Again, there isn’t much of an exercise involved in this month’s Writer’s Notebook posts, because I’m mostly going all-out with the freewriting. But this section is actually the result of some other writing I did earlier in the week. I knew I was coming to the so-called “vampire bible” and the blood cult that my main character will eventually get wrapped up in, but before I could write what other people thought of that cult and its beliefs, I needed to know what it was and what it espoused. So I did a couple of other exercises this week, including a lengthy character interview with the “bible” author and cult leader, Lucius, as well as large chunks of the “bible” text itself. Very little (if any) of that will wind up in whatever final draft this novel winds up at, I’m sure, but it was useful to have the ideas written down.
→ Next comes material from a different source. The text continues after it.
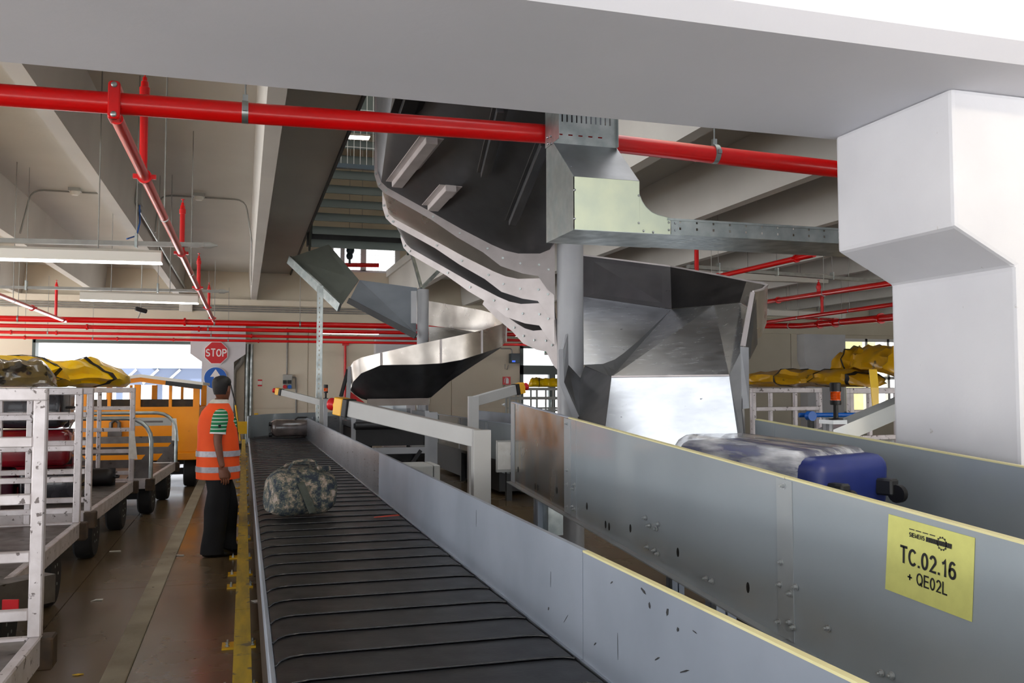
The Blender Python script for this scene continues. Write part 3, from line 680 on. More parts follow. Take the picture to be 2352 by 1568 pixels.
# bowl: outer wall, floor facets, exit plate (seen from above)
def PP(l): return [P(a, b, d=d) for a, b, d in l]
Tp = PP([(1300, 580, 8.55), (1343, 588, 8.55), (1540, 613, 8.5), (1650, 633, 8.0), (1715, 646, 7.55), (1750, 652, 7.2), (1763, 657, 6.9), (1752, 666, 6.5), (1730, 672, 6.25)])
Bt = PP([(1300, 676, 8.5), (1343, 682, 8.5), (1543, 709, 8.4), (1640, 700, 7.9), (1700, 694, 7.5), (1735, 715, 7.2), (1760, 742, 6.9), (1748, 772, 6.5), (1708, 798, 6.2)])
MB().strip(Tp[:3], Bt[:3], .005).build('outer_wall', M['wallsteel'], nc)
MB().strip(Tp[2:5], Bt[2:5], .005).build('outer_wall', M['wallsteel'], nc, smooth=40)
MB().strip(Tp[4:], Bt[4:], .005).build('outer_wall', M['warmsteel'], nc, smooth=60)
MB().strip([p + V(0, 0, .0) for p in Tp], [p + V(0, 0, .014) for p in Tp], .012).build('wall_rim', M['flange'], nc)
q = dict(B1=(1543, 710, 8.4), A1=(1343, 682, 8.5), A2=(1343, 838, 7.1), A3=(1300, 836, 7.2), E1=(1412, 836, 6.75), E=(1405, 866, 6.3), Fp=(1675, 863, 6.0), C1=(1640, 701, 7.9), D1=(1700, 695, 7.5), D2=(1735, 716, 7.2), G1=(1706, 799, 6.2), H=(1704, 1062, 5.17), I=(1386, 1020, 5.55), A0=(1300, 676, 8.5))
q = {k2: P(*v2[:2], d=v2[2]) for k2, v2 in q.items()}
nf = (q['B1'] - q['A1']).cross(q['A2'] - q['A1']).normalized()
def onf(px, py): r = ray(px, py); return O + r * ((q['A1'] - O).dot(nf) / r.dot(nf))
MB().sheet([onf(1300, 676), q['A1'], q['B1']] + [onf(a, b) for a, b in ((1470, 780), (1432, 812), (1412, 826), (1385, 836))] + [q['A2'], onf(1300, 838)], .005).build('floor_facet', M['steel'], nc)
for tri in (('B1', 'C1', 'Fp', 'E'), ('C1', 'D1', 'Fp'), ('D1', 'D2', 'G1', 'Fp')):
    MB().sheet([q[t] for t in tri], .005).build('floor_facet', M['steel'], nc)
cv = [(1543, 710), (1470, 780), (1432, 812), (1412, 826), (1385, 836), (1343, 838)]
e2 = [q['B1'] + (q['E'] - q['B1']) * f for f in (0, .5, .75, .93, 1.0)] + [P(1343, 866, d=6.85)]
MB().strip([onf(a, b) for a, b in cv], e2, .005).build('floor_step', M['dark'], nc)
MB().sheet([q['E'], q['Fp'], q['H'], q['I']], .006).build('exit_plate', M['steel'], nc)
MB().bar(q['E'], q['Fp'], .012, .02).build('exit_seam', M['flange'], nc)
MB().sheet([q['Fp'], q['G1'], P(1704, 940, d=5.3), P(1712, 1042, d=5.15), q['H']], .005).build('side_plate', M['steeld'], nc)
MB().sheet([P(1343, 842, d=6.9), q['E'], q['I'], P(1330, 985, d=6.0), P(1322, 900, d=6.6)], .005).build('side_plate', M['steeld'], nc)
# end flanges of the bowl, right side
MB().prism([P(1723, 671, d=6.25), P(1732, 672, d=6.25), P(1711, 795, d=6.1), P(1700, 794, d=6.1)], -fwh * .02).build('end_flange', M['flange'], nc)
MB().sheet([P(1732, 672, d=6.26), P(1736, 680, d=6.35), P(1739, 790, d=6.35), P(1722, 824, d=6.1), P(1712, 830, d=6.0), P(1711, 795, d=6.1)], .006).build('end_web', M['steeld'], nc)
MB().prism([P(1700, 796, d=6.08), P(1718, 798, d=6.08), P(1719, 937, d=5.35), P(1703, 939, d=5.35)], -fwh * .02).build('end_flange', M['colgrey'], nc)
# guard on the near side of the post
MB().prism([P(1298, 768, d=6.7), P(1304, 766, d=6.7), P(1294, 802, d=6.6), P(1288, 801, d=6.6)], -fwh * .01).build('guard_edge', M['colgrey'], nc)
MB().prism([P(1283, 803, d=6.58), P(1293, 801, d=6.58), P(1295, 877, d=6.4), P(1330, 956, d=6.15), P(1316, 960, d=6.15), P(1285, 882, d=6.4)], -fwh * .012).build('guard_edge', M['colgrey'], nc)
MB().sheet([P(1304, 766, d=6.72), P(1305, 838, d=6.66), P(1295, 877, d=6.42), P(1294, 801, d=6.6)], .006).build('guard_plate', M['colgrey'], nc)
MB().sheet([P(1305, 838, d=6.66), P(1344, 881, d=6.8), P(1330, 956, d=6.17), P(1295, 877, d=6.42)], .006).build('guard_plate', M['steeld'], nc)

# ================================================================ FAR SPIRAL CHUTE
pf = P(971, 800, d=16.0); pf.z = 0
ph = P(971, 664, d=16.0).z
fp = round_post(pf, .105, ph, 'shorter round grey steel post carrying the distant spiral chute')
MB().sheet([P(944, 668, d=15.85), P(957, 668, d=15.85), P(957, 742, d=15.85), P(944, 742, d=15.85)], .02).build('bracket', M['colgrey'], fp)
for a, b2, e in ((944, 575, 16.6), (1024, 606, 16.6)):
    MB().bar(P(968, 662, d=16.0), P(a, b2, d=e), .05, .05).build('stay_rod', M['galv'], fp)
fc = thing('spiral_chute', 'distant curved steel spiral chute by the back wall, left of the near chute', 'chute', (pf.x, pf.y, 0))
T2 = PP([(805, 842, 15.3), (812, 830, 15.05), (830, 821, 14.85), (875, 810, 14.6), (960, 790, 14.55), (1013, 779, 14.65), (1060, 769, 14.8), (1107, 758, 15.05), (1150, 745, 15.6), (1163, 736, 16.1), (1152, 725, 16.8), (1106, 712, 17.3), (1027, 698, 17.45), (985, 691, 17.45), (940, 684, 17.3)])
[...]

For anyone looking for exercises: I’ve done the character interview before (see the link above), but both of these techniques are forms of writing the backstory. Of course, you have to be willing to throw most of that backstory away later, and you always need to be careful not to get too bogged down in backstory. But this is NaNoWriMo. If I wind up with too many words, then, just for this month, that’s fine by me.